The exercise:
Copy every line of the records below where the word "scene" occurs.

──────── Extracted records ────────

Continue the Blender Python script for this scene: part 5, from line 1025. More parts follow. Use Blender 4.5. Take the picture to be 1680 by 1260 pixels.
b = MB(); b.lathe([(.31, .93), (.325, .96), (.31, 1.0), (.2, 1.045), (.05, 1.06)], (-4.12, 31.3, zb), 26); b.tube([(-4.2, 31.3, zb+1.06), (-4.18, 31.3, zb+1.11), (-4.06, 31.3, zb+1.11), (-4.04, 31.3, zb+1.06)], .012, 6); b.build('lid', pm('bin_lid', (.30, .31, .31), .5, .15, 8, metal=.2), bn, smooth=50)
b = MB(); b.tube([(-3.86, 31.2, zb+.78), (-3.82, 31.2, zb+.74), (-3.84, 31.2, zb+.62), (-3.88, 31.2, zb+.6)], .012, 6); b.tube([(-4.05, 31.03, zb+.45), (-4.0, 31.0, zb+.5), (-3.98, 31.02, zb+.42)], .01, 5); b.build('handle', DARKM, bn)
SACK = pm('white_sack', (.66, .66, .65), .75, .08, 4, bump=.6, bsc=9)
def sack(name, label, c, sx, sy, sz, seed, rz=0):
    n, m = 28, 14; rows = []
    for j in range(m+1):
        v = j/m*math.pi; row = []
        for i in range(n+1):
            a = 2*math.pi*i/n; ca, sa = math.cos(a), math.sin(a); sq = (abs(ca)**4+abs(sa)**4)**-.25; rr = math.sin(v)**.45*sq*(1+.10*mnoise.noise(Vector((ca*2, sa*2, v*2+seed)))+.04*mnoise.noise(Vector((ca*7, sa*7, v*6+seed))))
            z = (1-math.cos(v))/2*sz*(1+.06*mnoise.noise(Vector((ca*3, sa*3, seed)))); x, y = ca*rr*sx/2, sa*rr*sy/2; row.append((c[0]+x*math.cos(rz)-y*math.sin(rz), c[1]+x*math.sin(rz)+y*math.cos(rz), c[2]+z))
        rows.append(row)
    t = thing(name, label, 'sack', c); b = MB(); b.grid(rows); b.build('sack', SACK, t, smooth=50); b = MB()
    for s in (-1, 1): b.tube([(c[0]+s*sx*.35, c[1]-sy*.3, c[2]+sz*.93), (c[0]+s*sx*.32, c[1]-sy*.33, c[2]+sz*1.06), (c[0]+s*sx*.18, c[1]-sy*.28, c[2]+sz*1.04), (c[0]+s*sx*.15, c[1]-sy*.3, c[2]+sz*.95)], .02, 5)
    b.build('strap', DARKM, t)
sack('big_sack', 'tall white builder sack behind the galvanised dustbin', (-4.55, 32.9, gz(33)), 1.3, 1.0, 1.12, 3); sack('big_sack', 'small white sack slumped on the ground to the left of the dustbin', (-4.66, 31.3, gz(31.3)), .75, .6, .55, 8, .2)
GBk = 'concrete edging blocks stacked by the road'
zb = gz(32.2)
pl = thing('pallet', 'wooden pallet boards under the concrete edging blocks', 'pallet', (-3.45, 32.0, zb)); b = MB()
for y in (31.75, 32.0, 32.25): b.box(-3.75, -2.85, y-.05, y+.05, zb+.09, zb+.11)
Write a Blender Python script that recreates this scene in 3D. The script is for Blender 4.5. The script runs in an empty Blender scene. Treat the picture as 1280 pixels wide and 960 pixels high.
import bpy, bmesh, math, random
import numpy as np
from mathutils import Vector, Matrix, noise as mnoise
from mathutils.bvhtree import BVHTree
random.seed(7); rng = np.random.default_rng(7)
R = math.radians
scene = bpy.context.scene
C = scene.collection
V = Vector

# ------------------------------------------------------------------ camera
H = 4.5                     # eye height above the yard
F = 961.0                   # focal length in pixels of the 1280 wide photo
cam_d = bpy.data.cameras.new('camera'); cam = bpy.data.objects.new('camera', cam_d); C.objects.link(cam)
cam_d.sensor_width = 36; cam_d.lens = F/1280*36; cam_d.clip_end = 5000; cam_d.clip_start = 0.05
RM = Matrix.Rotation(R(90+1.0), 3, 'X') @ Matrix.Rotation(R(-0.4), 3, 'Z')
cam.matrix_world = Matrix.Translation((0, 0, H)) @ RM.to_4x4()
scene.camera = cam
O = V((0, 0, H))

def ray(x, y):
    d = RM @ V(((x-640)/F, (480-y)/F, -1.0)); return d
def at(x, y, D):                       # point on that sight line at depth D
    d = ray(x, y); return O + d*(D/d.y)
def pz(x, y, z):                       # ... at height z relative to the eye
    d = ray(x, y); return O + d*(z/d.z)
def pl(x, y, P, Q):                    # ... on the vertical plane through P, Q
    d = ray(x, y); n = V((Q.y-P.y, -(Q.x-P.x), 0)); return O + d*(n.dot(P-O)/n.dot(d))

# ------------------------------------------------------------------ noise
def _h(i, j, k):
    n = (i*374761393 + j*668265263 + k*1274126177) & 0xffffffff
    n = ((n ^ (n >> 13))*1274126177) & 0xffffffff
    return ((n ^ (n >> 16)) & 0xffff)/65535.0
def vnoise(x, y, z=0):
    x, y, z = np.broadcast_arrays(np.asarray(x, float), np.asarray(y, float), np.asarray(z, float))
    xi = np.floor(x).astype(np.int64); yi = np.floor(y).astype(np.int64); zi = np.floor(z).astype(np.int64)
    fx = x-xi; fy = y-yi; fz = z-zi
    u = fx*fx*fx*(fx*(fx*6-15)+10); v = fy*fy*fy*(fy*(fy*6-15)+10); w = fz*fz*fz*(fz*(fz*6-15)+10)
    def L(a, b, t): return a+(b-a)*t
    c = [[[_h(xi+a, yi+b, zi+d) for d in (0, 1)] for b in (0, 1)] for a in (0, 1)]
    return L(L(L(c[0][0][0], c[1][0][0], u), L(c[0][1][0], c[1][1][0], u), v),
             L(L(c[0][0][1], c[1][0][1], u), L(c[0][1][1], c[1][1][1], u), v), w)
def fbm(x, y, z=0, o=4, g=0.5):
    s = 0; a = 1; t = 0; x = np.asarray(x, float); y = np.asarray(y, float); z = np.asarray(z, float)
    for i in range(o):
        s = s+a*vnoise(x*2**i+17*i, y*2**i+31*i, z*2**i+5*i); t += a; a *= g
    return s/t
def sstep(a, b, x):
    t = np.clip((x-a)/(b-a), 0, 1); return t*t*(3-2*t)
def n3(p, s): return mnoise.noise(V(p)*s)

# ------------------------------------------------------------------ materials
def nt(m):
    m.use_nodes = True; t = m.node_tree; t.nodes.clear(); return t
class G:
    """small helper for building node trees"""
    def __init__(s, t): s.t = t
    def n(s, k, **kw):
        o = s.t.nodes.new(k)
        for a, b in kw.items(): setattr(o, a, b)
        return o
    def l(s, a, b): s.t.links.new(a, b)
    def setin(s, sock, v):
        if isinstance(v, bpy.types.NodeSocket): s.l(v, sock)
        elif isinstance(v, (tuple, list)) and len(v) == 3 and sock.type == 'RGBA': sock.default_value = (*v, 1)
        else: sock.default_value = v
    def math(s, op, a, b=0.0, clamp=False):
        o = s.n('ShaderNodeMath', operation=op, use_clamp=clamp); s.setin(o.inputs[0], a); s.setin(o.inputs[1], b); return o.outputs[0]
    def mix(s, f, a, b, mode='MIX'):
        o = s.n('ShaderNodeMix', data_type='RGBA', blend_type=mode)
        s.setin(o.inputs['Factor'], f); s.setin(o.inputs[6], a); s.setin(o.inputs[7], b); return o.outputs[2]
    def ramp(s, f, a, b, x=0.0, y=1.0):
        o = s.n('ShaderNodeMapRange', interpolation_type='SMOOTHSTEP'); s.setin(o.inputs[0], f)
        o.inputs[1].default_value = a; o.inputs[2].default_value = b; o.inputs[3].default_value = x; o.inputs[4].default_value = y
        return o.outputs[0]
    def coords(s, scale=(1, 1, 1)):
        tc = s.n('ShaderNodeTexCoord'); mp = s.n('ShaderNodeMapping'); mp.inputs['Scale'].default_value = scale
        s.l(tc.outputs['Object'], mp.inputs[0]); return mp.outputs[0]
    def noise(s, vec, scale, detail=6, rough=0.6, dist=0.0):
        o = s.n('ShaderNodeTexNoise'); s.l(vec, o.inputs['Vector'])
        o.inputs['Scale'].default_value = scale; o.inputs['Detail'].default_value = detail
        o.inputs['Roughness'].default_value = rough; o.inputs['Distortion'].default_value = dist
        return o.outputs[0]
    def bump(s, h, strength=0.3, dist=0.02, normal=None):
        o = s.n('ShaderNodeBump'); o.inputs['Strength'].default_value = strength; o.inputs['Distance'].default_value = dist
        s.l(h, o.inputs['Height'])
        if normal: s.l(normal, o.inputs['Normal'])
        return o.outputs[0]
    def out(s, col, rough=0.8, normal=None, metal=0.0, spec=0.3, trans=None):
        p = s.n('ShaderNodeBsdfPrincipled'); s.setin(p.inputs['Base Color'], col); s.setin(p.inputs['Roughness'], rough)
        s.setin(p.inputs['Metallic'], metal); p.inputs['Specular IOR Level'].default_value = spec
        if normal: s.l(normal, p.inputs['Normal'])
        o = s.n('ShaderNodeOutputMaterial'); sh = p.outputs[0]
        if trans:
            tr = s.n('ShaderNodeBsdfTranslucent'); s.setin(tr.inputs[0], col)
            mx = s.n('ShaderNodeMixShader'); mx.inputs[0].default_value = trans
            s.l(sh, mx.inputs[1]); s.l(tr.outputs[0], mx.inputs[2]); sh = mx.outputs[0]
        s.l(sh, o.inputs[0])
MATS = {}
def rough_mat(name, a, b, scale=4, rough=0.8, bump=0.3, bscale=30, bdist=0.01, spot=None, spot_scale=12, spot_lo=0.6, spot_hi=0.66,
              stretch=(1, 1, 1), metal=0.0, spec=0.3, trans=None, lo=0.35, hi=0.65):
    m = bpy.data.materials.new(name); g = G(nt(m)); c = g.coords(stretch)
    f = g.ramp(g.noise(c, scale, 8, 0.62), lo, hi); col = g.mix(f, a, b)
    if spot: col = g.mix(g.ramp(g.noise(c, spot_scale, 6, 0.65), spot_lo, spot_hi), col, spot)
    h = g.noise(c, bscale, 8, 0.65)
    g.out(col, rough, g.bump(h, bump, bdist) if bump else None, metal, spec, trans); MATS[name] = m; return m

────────

Solution to this exercise:
Continue the Blender Python script for this scene: part 5, from line 1025. More parts follow. Use Blender 4.5. Take the picture to be 1680 by 1260 pixels.
Write a Blender Python script that recreates this scene in 3D. The script is for Blender 4.5. The script runs in an empty Blender scene. Treat the picture as 1280 pixels wide and 960 pixels high.
scene = bpy.context.scene
C = scene.collection
scene.camera = cam